Today, my monthly massage.
"It probably is none of my business," James says, pressing his hand into the brick wall region of my back. "But I think you lost even more weight."
And there's none to spare, I know that, and say I appreciate the reminder. I will eat later.
I'm in my starve-and-collapse cycle of the mourning wave. I'll come out of it; I have lost count how many times I've already done it. The pattern is fixed. Rich's death sinks me into a new awareness of the loss, of wonderment that a broken body and soul still breathes, still thinks, still needs food.
So I'm trying to interrupt the pattern, or at least shorten the troughs.
Not only do I now schedule a monthly massage, and a monthly facial, but I now have a year membership at the spa, which includes the massages and a daily day pass. So I can be in a place of serenity and luxury where I can quietly hurt. And heal, I hope.

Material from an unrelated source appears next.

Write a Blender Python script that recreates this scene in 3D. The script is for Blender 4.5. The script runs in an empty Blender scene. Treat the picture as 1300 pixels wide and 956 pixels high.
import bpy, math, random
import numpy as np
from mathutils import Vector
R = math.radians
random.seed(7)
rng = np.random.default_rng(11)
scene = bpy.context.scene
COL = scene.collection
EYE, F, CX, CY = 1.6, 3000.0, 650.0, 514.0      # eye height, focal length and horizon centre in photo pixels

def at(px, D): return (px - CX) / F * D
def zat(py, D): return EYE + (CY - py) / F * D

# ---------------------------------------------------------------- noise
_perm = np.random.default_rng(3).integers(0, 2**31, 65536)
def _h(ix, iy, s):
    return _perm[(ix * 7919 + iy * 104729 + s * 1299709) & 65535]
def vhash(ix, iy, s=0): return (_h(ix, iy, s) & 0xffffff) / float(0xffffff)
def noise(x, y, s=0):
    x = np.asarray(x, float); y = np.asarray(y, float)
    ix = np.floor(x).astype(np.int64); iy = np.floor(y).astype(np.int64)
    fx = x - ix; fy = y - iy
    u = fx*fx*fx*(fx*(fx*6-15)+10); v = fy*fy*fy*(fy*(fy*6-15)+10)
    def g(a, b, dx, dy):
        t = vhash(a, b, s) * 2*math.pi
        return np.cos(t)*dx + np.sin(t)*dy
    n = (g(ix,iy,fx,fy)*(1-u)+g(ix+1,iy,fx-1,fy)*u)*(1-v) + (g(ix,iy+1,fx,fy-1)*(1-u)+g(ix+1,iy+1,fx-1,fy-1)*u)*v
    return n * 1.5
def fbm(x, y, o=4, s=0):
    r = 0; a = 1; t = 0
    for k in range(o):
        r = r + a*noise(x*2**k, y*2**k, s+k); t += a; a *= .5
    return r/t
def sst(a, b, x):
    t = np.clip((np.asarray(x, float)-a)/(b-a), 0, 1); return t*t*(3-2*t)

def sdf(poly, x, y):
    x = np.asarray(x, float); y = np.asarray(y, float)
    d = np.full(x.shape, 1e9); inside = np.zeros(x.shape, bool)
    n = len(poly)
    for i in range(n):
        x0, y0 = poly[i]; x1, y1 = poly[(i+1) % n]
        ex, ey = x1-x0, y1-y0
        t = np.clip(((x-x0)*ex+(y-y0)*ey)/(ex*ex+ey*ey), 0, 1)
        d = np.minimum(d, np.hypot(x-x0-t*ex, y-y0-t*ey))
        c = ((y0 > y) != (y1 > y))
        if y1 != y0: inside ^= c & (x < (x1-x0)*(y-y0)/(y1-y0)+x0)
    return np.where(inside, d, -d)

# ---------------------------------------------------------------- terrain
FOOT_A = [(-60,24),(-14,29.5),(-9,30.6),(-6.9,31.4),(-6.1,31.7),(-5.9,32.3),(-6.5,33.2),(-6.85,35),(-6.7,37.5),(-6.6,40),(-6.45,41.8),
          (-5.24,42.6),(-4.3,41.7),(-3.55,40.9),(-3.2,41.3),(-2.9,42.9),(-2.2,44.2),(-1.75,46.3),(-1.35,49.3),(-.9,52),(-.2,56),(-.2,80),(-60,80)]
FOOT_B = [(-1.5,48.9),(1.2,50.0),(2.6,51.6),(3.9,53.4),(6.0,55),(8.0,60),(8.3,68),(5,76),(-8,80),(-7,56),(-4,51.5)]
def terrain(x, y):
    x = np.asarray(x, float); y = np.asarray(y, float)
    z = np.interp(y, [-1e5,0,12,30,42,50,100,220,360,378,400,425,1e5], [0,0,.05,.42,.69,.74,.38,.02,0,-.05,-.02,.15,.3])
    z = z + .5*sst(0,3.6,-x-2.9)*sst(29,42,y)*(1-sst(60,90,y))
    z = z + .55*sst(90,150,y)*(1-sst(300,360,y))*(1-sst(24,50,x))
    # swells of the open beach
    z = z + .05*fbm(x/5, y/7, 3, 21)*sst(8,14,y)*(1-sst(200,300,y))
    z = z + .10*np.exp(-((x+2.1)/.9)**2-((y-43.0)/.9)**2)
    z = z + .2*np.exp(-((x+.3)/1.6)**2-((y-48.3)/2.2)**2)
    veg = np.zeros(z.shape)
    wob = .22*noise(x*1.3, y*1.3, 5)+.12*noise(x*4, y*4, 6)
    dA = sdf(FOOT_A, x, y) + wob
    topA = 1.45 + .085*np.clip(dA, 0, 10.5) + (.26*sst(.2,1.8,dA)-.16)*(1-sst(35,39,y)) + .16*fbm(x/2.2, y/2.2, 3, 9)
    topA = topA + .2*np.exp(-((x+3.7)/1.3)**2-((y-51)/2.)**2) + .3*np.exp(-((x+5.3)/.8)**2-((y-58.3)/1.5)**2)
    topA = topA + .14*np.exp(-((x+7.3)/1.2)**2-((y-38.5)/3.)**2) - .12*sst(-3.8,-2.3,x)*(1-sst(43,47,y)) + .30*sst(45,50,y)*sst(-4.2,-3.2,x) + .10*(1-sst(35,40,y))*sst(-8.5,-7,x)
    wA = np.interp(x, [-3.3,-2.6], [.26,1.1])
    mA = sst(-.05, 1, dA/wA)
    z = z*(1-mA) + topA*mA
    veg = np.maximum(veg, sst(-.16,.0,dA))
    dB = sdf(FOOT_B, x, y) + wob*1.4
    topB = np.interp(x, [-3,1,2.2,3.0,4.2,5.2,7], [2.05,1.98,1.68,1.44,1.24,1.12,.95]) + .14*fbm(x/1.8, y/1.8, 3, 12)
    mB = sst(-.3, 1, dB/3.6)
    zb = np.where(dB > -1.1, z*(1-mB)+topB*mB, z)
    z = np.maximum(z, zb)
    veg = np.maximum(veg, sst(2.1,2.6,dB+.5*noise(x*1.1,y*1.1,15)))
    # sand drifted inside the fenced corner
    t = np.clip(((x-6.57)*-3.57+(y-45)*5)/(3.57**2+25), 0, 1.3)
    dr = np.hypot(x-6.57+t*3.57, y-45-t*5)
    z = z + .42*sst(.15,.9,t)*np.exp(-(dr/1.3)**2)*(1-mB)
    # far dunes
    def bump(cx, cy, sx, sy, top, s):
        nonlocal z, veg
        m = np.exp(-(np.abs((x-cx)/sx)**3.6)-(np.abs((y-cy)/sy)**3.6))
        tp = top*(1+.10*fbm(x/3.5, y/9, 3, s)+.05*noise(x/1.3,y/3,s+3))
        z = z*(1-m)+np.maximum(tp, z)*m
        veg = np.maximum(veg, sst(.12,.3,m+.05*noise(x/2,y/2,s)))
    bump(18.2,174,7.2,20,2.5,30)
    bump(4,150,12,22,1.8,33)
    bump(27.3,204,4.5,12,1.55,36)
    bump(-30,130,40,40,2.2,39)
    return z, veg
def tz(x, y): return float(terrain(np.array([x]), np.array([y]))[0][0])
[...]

Not everything works. I get out in nature. I walk and walk, but the beautiful spring days remind me of the beauty that's gone, and without the presence of the other -- I can't taste it. Wildflowers and spring buds might as well be wallpaper.
And when other men say can we go out -- I say yes, why not, nice guys, nice places. But they only remind of what I want but can't have, and then I come home and forget to eat...and on and on the wave goes.
I think I'm learning how. I believe I'm learning how. Even if on some days the evidence is thin.